Beth Seymour, vice president of Indivisible, said she was thrilled by the large turnout, especially after Gov. Tom Wolf declared a state of emergency Friday due to the expected weather.

“I mean, I understand why he had to do it, but when he did that, I really wasn’t sure what kind of a turnout we would have,” she said.

Seymour said Indivisible’s mission is to promote more voter education and participation at all levels, especially at a grassroots level. She said the group fights gerrymandering, which is the practice of drawing legislative districts to favor one party.

The group, which has members from both major political parties plus Independents, decided to co-sponsor the local march because that’s one way to help the public know more about it.

“We have hosted candidate forums and other events,” she said. “We just felt it was important to help with the march today because women’s issues are really everyone’s issues.”

Fellow Indivisible member Bill Fairer, one of several men on the march, agreed.

“It could be my mother who is discriminated against, my niece who is the one person disrespected,” he said.

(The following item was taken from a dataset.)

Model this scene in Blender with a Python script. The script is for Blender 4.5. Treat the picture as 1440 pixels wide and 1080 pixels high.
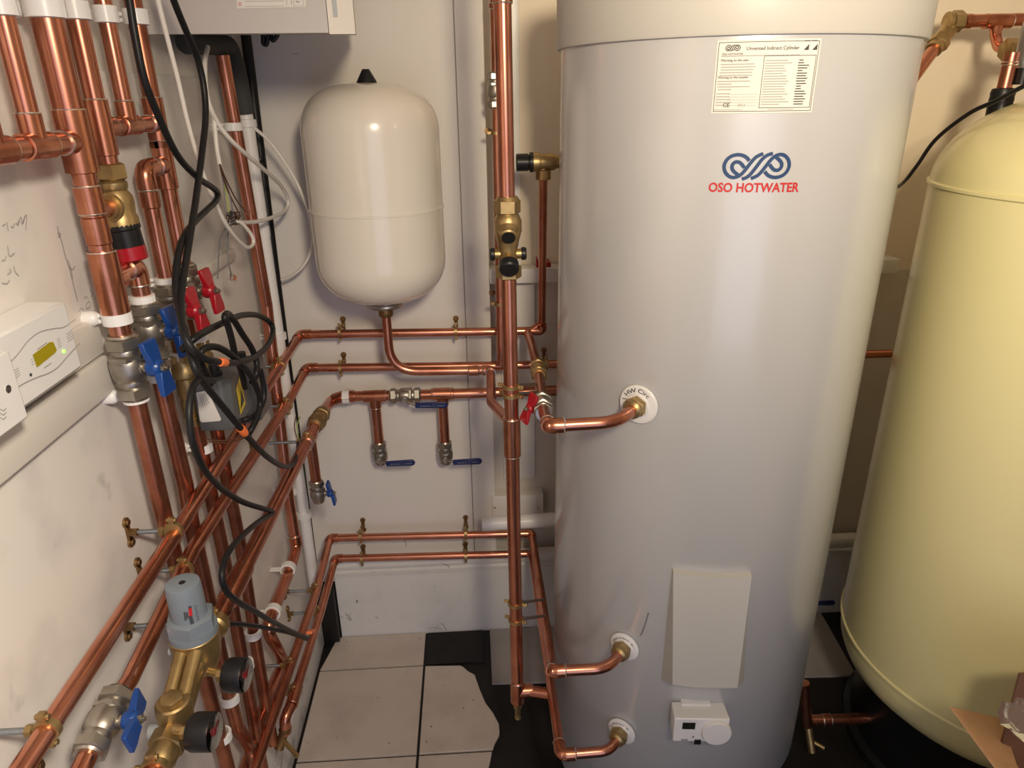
import bpy, bmesh, math, random
from mathutils import Vector, Matrix
random.seed(7)
S = bpy.context.scene
for o in list(bpy.data.objects): bpy.data.objects.remove(o)
COL = S.collection
PI = math.pi

# ------------------------------------------------------------------ camera
CAM = Vector((0, 0, 1.58)); FPX = 988.0
AX = Vector((0.99808911, -0.03431825, 0.05138475))
AY = Vector((-0.06055757, -0.37793575, 0.9238492))
AZ = Vector((-0.01228475, -0.92519556, -0.37929179))
cd = bpy.data.cameras.new('camera'); cam = bpy.data.objects.new('camera', cd); COL.objects.link(cam)
cd.sensor_fit = 'HORIZONTAL'; cd.sensor_width = 36.0; cd.lens = 36.0 * FPX / 1440.0; cd.clip_start = 0.02
right = Vector((AX.x, AY.x, AZ.x)); down = Vector((AX.y, AY.y, AZ.y)); fwd = Vector((AX.z, AY.z, AZ.z))
m = Matrix.Identity(4)
for i in range(3):
    m[i][0] = right[i]; m[i][1] = -down[i]; m[i][2] = -fwd[i]; m[i][3] = CAM[i]
cam.matrix_world = m
S.camera = cam

# ------------------------------------------------------------------ light and exposure
S.view_settings.view_transform = 'Standard'; S.view_settings.look = 'None'
S.view_settings.gamma = 1.0; S.view_settings.use_curve_mapping = False
S.view_settings.exposure = 0.0
W = bpy.data.worlds.new('world'); S.world = W; W.use_nodes = True
W.node_tree.nodes['Background'].inputs[0].default_value = (0.70, 0.735, 0.98, 1)
W.node_tree.nodes['Background'].inputs[1].default_value = 1.4
def lamp(name, loc, size, power, col, rot=(0, 0, 0), shape='DISK', spread=PI):
    l = bpy.data.lights.new(name, 'AREA'); l.shape = shape; l.size = size; l.energy = power; l.color = col; l.spread = spread
    o = bpy.data.objects.new(name, l); o.location = loc; o.rotation_euler = rot; COL.objects.link(o); return o
AIM = lambda a, b: (Vector(b) - Vector(a)).to_track_quat('-Z', 'Y').to_euler()
lamp('spotlight', (0.25, -0.32, 1.94), 0.20, 10.6, (1.0, 0.83, 0.59), AIM((.25, -.32, 1.94), (.80, 1.4, 1.74)), spread=math.radians(104))
lamp('spotlight', (0.28, -0.20, 2.00), 0.16, 5.2, (1.0, 0.87, 0.70), AIM((.28, -.2, 2.0), (-.60, 0.50, 1.12)), spread=math.radians(84))

# pixel of the 1440x1080 frame -> point of the world on a wall, floor or depth plane
def ray(px, py):
    v = Vector((px - 720, py - 540, FPX)); return Vector((AX.dot(v), AY.dot(v), AZ.dot(v)))
def on(px, py, ax, val):
    d = ray(px, py); return CAM + d * ((val - CAM[ax]) / d[ax])
def PX(px, py, x): return on(px, py, 0, x)
def PY(px, py, y): return on(px, py, 1, y)
def PZ(px, py, z): return on(px, py, 2, z)

# ------------------------------------------------------------------ materials
def mat(name, col, rough=0.5, metal=0.0, noise=0.0, scale=8.0, col2=None, bump=0.0, bscale=60.0, coat=0.0, trans=0.0, emit=None, rvar=0.0, detail=6, lo=.35, hi=.7):
    M = bpy.data.materials.new(name); M.use_nodes = True; nt = M.node_tree; b = nt.nodes['Principled BSDF']
    b.inputs['Base Color'].default_value = (*col, 1); b.inputs['Roughness'].default_value = rough; b.inputs['Metallic'].default_value = metal
    b.inputs['Coat Weight'].default_value = coat; b.inputs['Coat Roughness'].default_value = 0.08
    b.inputs['Transmission Weight'].default_value = trans
    if emit: b.inputs['Emission Color'].default_value = (*emit[0], 1); b.inputs['Emission Strength'].default_value = emit[1]
    tc = nt.nodes.new('ShaderNodeTexCoord')
    if col2 or rvar:
        n = nt.nodes.new('ShaderNodeTexNoise'); n.inputs['Scale'].default_value = scale; n.inputs['Detail'].default_value = detail
        nt.links.new(tc.outputs['Object'], n.inputs['Vector'])
        r = nt.nodes.new('ShaderNodeValToRGB'); r.color_ramp.elements[0].position = lo; r.color_ramp.elements[1].position = hi
        r.color_ramp.elements[0].color = (*col, 1); r.color_ramp.elements[1].color = (*(col2 or col), 1)
        nt.links.new(n.outputs['Fac'], r.inputs['Fac']); nt.links.new(r.outputs['Color'], b.inputs['Base Color'])
        if rvar:
            mr = nt.nodes.new('ShaderNodeMapRange'); mr.inputs['To Min'].default_value = rough; mr.inputs['To Max'].default_value = rough + rvar
            nt.links.new(n.outputs['Fac'], mr.inputs['Value']); nt.links.new(mr.outputs['Result'], b.inputs['Roughness'])
    if bump:
        n2 = nt.nodes.new('ShaderNodeTexNoise'); n2.inputs['Scale'].default_value = bscale; n2.inputs['Detail'].default_value = 4
        nt.links.new(tc.outputs['Object'], n2.inputs['Vector'])
        bp = nt.nodes.new('ShaderNodeBump'); bp.inputs['Strength'].default_value = bump; bp.inputs['Distance'].default_value = 0.002
        nt.links.new(n2.outputs['Fac'], bp.inputs['Height']); nt.links.new(bp.outputs['Normal'], b.inputs['Normal'])
    return M
M = {}
M['copper'] = mat('copper', (0.66, 0.285, 0.185), 0.15, 0.97, scale=14, col2=(0.47, 0.175, 0.105), rvar=0.20, bump=.03, bscale=25)
M['fitting'] = mat('copper_fitting', (0.64, 0.27, 0.16), 0.16, 0.97, scale=20, col2=(0.42, 0.15, 0.085), rvar=0.2)
M['old_copper'] = mat('dull_copper', (0.50, 0.20, 0.12), 0.24, 0.96, scale=22, col2=(0.28, 0.10, 0.06), rvar=0.2, bump=.04, bscale=40)
M['solder'] = mat('solder', (0.66, 0.58, 0.52), 0.3, 1.0)
M['brass'] = mat('brass', (0.50, 0.36, 0.17), 0.33, 0.9, scale=30, col2=(0.33, 0.23, 0.10), rvar=0.2, bump=.08, bscale=200)
M['darkbrass'] = mat('dark_brass', (0.35, 0.22, 0.09), 0.38, 0.95, scale=40, col2=(0.20, 0.12, 0.06), rvar=0.2)
M['nickel'] = mat('nickel', (0.50, 0.465, 0.41), 0.27, 0.95, scale=25, col2=(0.33, 0.30, 0.26), rvar=0.2, bump=.06, bscale=120)
M['steel'] = mat('steel', (0.55, 0.56, 0.58), 0.3, 1.0)
M['rod'] = mat('zinc_rod', (0.30, 0.33, 0.36), 0.4, 0.9, bump=.5, bscale=500)
M['wall'] = mat('white_paint', (0.78, 0.745, 0.70), 0.62, scale=3, col2=(0.74, 0.70, 0.655), bump=.12, bscale=40)
M['wall_left'] = mat('scuffed_white_paint', (0.80, 0.765, 0.715), 0.55, scale=9, col2=(0.60, 0.57, 0.56), bump=.15, bscale=30, lo=.5, hi=.85)
M['gloss'] = mat('gloss_white_paint', (0.76, 0.745, 0.72), 0.35, scale=12, col2=(0.68, 0.665, 0.65), bump=.1, bscale=30, lo=.5, hi=.8)
M['dirty'] = mat('dirty_skirting', (0.70, 0.69, 0.67), 0.45, scale=16, col2=(0.25, 0.24, 0.23), lo=.55, hi=.75)
M['cream_wall'] = mat('cream_paint', (0.84, 0.74, 0.58), 0.6, scale=3, col2=(0.80, 0.70, 0.54), bump=.1, bscale=40)
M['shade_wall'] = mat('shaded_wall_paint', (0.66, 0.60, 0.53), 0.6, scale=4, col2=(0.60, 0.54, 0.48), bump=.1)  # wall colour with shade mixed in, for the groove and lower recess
M['black_floor'] = mat('black_floor', (0.008, 0.0075, 0.007), 0.5, scale=6, col2=(0.022, 0.02, 0.019), bump=.2, bscale=30)
M['tile'] = mat('ceramic_tile', (0.62, 0.54, 0.47), 0.38, scale=9, col2=(0.50, 0.43, 0.375), bump=.1, bscale=90, lo=.45, hi=.8)
M['tile_grey'] = mat('grey_tile', (0.40, 0.37, 0.35), 0.5, scale=9, col2=(0.34, 0.31, 0.29))
M['white'] = mat('white_plastic', (0.80, 0.79, 0.78), 0.35)
M['clip'] = mat('white_clip_plastic', (0.83, 0.82, 0.80), 0.3)
M['offwhite'] = mat('off_white_plastic', (0.80, 0.76, 0.70), 0.4)
M['vessel'] = mat('vessel_enamel', (0.80, 0.75, 0.665), 0.22, coat=.4, bump=.02, bscale=12)
M['cyl'] = mat('silver_grey_film', (0.53, 0.53, 0.535), 0.26, metal=0.12, coat=.35, bump=.03, bscale=7)
M['lid'] = mat('lid_plastic', (0.53, 0.515, 0.475), 0.42)
M['boiler'] = mat('boiler_grey', (0.52, 0.49, 0.475), 0.45)
M['tank'] = mat('cream_enamel', (0.86, 0.79, 0.42), 0.30, coat=.3, bump=.02, bscale=20)
M['black'] = mat('black_plastic', (0.012, 0.012, 0.013), 0.38)
M['cable'] = mat('black_cable', (0.010, 0.010, 0.011), 0.42)
M['rubber'] = mat('dark_grey_rubber', (0.055, 0.058, 0.055), 0.7)
M['grey'] = mat('grey_plastic', (0.20, 0.21, 0.22), 0.4)
M['midgrey'] = mat('mid_grey_plastic', (0.33, 0.35, 0.37), 0.45)
M['actgrey'] = mat('actuator_grey', (0.10, 0.105, 0.11), 0.35)
M['cover_cream'] = mat('boiler_cover_cream', (0.64, 0.60, 0.54), 0.45)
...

As the marchers made their way along the sidewalks of Hollidaysburg, they carried homemade signs with slogans like, “I am a snowflake and together we are an avalanche.” One child carried a sign she’d made that read, “Build kindness, not walls.”

Jody Wallace, who frequently used a bullhorn to call out chants, had the phrase, “I really do care, don’t you?” written on the back of her coat.

Wallace is a retired credentialed environmentalist better known as the “Creature Teacher” who would tour area schools to educate youth first-hand about animals and the environment. A long-time area activist and registered Democrat, Wallace said she thinks President Donald Trump has had and will continue to have a detrimental effect on the environment.

But she thinks he will have a unifying effect on the country, in a kind of boomerang way.

“He is so awful that I think he will actually unite the country,” she said.

But sometimes that thinking doesn’t always pan out, said A.C. Stickel, former head of the local county GOP party. Republicans thought both former President Barack Obama and on a state level, Gov. Tom Wolf, both Democrats, were disliked enough that they would be swept out of office by the end of their first term but they won re-election, he said.

“Trump still appeals to a lot of people, both Republican and Democrat,” Stickel said. “When was the last time you have heard of somebody so criticized for doing exactly as they said they would do. He has kept his promises.”

He added that he believed several of the environmental regulations changed by the Trump administration were excessive. He also said Trump and other mainstream GOP members recognize a moderate form of the climate change doctrine, just not all of the components proposed by the previous administration.

As with the women’s marches nationwide, the election of Trump prompted an anti-Trump sentiment that spurred the first local women’s march. But the purpose has broadened to fighting to women’s issues, said Donna Cohen, president of the county’s Federation of Democratic Women.

“It’s about equal pay, getting more women into government, health care, a variety of issues affecting women,” she said.

Gillian Kratzer, chairwoman of the county’s Democratic Committee, said the issues cross party boundaries, adding that some registered Republicans had joined the marchers, too.

That’s a concept embraced by the singer invited to participate at the event.

Elmira-Hope, 19, of Irvona, sang and played her guitar at the American Legion Hall after the marchers arrived following their mile-long walk from the courthouse. A freshman majoring in political science at West Chester University, she said she doesn’t think women’s issues should be politicized.

“I don’t think social justice issues should be Democratic or Republican,” she said. “I think they should be human rights issues.”

She also said she plays and sings at different types of venues but she feels “super blessed to play at things she believes in.”